Os defensores dos direitos da mulher estão acostumados com as lutas,
em particular contra o Vaticano, contra outros grupos religiosos e
governos mais conservadores. Mas há um sentimento de que, este ano, o
Vaticano esteja começando a perder um pouco de sua influência.
Shannon Kowalski, diretora de defesa e política na Coalizão Internacional pela Saúde da Mulher,
diz que um resultado positivo vindo da conferência dos Estados
latino-americanos e caribenhos – que concordaram em fortalecer as
políticas em favor das mulheres em suas sociedades – é o isolamento da Santa Sé quanto à sua base tradicional de apoio.
Kowalski afirma que não se incomoda com as
exortações vaticanas sobre os direitos sexuais e direitos reprodutivos,
mas teme que problemas possam vir de um outro lado. A União Europeia e os Estados Unidos não estão felizes com o que se diz em torno do comércio, da justiça econômica da mulher e da mudança climática.
“Estamos começando a assistir um monte de debates tradicionais de
norte a sul sobre o comércio, sobre a mudança climática e outros
assuntos”, diz ela. “Estes têm mais potencial para barrar as
negociações”.
Outras forças contrárias vêm do bloco de países africanos, que mais
uma vez ficaram do lado da cláusula de soberania, que, com efeito, é uma
carta na manga dos governos que lhes permite assinar o documento final,
ignorando os aspectos dos quais não gostam: em geral, os aspectos que
poderiam potencialmente restringir práticas culturais e religiosas. Um
parágrafo semelhante de soberania foi incluído no documento do ano
passado, porém foi retirado ao final sob a condição de que as
referências às profissionais do sexo, e aos direitos das lésbicas, dos gays, bissexuais e transgêneros fossem também retiradas. Um acordo similar é esperado este ano.
Também há uma batalha sobre as referências a financiamentos para organizações de direitos da mulher. Entende-se que o Reino Unido esteja defendendo um tom mais forte aqui, em comparação a países – entre estes os EUA, a Rússia e os Estados caribenhos – que querem uma linguagem mais diluída.
Claro, há muitos aspectos positivos no projeto de texto sobre os
quais há amplo acordo: uma meta independente sobre a igualde de gênero a
ser incluída nas próximas metas de desenvolvimento após
2015; claras referências à proteção da mulher e meninas contra a
violência, incluindo o fim a práticas nocivas tais como mutilação
genital feminina, casamento infantil e crimes “de honra”; a proteção aos
ativistas dos direitos da mulher no trabalho; e o cumprimento do papel crucial que as mulheres desempenham nas negociações de paz e segurança. O documento final deve sair em 21 de março.
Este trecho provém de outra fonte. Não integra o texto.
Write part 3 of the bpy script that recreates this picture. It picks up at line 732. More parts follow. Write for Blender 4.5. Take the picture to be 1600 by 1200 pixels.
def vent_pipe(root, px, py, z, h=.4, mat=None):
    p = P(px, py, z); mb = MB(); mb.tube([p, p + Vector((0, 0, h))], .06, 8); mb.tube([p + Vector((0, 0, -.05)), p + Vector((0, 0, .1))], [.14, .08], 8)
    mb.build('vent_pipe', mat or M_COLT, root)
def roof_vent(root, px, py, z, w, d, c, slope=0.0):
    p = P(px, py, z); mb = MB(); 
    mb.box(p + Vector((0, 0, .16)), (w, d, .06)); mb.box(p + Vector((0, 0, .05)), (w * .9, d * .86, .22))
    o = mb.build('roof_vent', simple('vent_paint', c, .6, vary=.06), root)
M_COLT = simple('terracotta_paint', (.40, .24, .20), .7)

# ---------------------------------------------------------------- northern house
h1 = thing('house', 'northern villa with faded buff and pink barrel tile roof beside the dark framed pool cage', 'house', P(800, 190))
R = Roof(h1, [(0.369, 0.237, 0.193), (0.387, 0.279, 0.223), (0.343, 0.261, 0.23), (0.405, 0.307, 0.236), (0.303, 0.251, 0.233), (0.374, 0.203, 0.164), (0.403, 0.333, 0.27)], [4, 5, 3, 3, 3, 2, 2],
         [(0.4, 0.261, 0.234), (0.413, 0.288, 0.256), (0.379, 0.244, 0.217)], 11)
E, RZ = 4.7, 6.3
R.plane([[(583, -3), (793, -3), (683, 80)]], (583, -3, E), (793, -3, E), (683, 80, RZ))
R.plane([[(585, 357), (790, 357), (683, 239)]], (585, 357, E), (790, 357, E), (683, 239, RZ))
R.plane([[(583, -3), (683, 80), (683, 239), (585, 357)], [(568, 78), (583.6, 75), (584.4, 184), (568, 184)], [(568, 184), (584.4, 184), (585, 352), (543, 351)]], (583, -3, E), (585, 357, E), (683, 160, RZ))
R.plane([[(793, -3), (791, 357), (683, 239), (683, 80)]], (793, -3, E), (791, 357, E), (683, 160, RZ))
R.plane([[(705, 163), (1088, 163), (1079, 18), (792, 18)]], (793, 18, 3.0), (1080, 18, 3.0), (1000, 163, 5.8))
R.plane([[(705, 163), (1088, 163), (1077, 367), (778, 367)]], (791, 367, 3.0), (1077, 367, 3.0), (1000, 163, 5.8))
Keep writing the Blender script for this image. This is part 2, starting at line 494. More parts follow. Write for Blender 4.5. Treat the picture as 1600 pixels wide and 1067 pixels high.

Embora ninguém irá ser complacente, os pequenos sinais de que estão
perdendo força os que lutam para combater os direitos das mulheres
duramente conquistados serão animadores para os ativistas. No futuro
isso poderá significar que menos tempo perdido em discutir o palavreado
será o mesmo que ter mais tempo para discutir a implementação de
políticas e garantir que os governos se responsabilizem, o que serão
ótimas notícias para as mulheres de todo o mundo.